The audience was then shown a series of short films, all produced by residents of and refugees from Yemen who were impacted emotionally and physically by the war. After presenting the films, Yahya and Al-Adeimi took questions and gave important commentary about the work presented.


“The war, the conflict, and the situation have caused artists to turn to art as a means to share their stories,” Yahya said. “Some of the filmmakers were just regular students that had an interest in film and thought that pursuing it might be their only way to find an opportunity elsewhere.”


Engineering senior Aziz Fall found the event on social media and said he was interested by how the artwork and films at the exhibit made the issues in Yemen more personal.


“I think this experience was great and I think the work that they’re doing is great,” Fall said. “I feel like more people should come to this. I guess it’s not firsthand, but it’s like as close to first hand as you can get in learning about Yemenis and the crisis that they’re going through.”

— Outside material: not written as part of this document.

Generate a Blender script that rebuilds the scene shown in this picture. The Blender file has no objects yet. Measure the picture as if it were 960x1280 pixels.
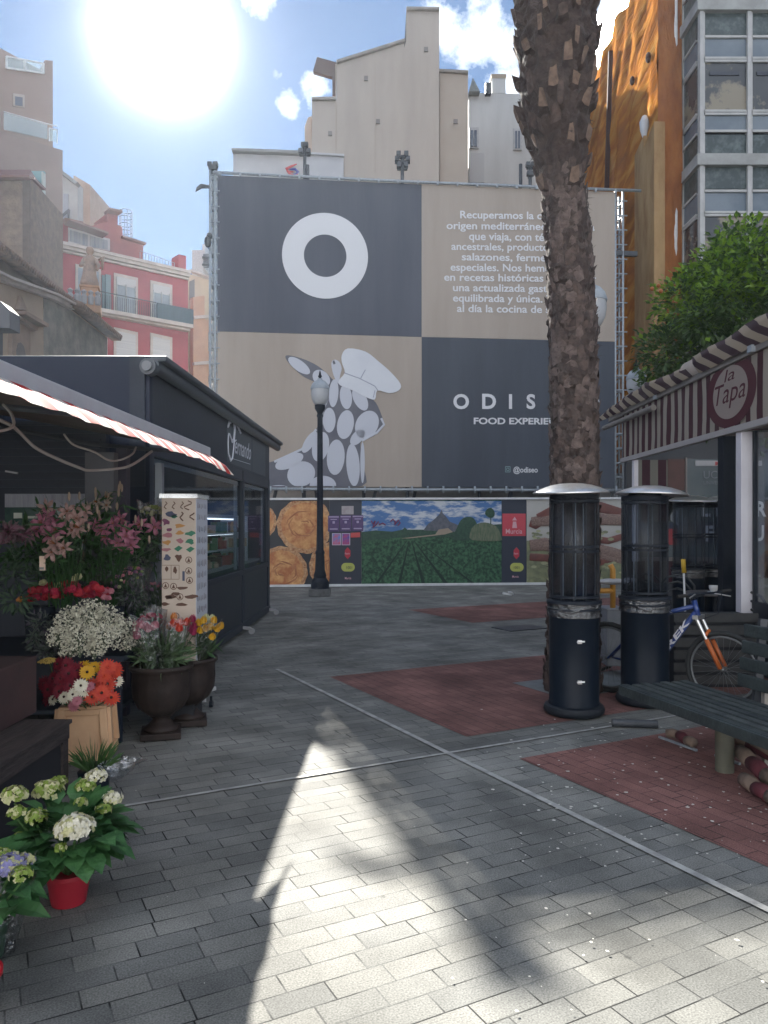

LSA senior Azhar Aboubaker is the president of the Yemeni Students’ Association at the University of Michigan. She said she thought it was important that Al-Adeimi mentioned the U.S. intervention in the war.


“A lot of people want to talk about Yemen in the context of just internal politics and they don’t want to talk about the U.S.’s role in it,” Aboubaker said. “So I was really happy to hear that.”


David Serio, an educator and public programmer at the Arab American National Museum, helped organize the event. He said he sought to present the voices of Yemeni artists, filmmakers and writers because they often go unheard.


“When we look back in history at this unfortunate event, you’ll hear the numbers, you’ll hear the devastating facts, the deaths, and things like that, which is really important,” Serio said. “But you won’t hear about the personal stories, the personal experiences, the daily lives of these people and for me it’s super important to collect them and to showcase them.”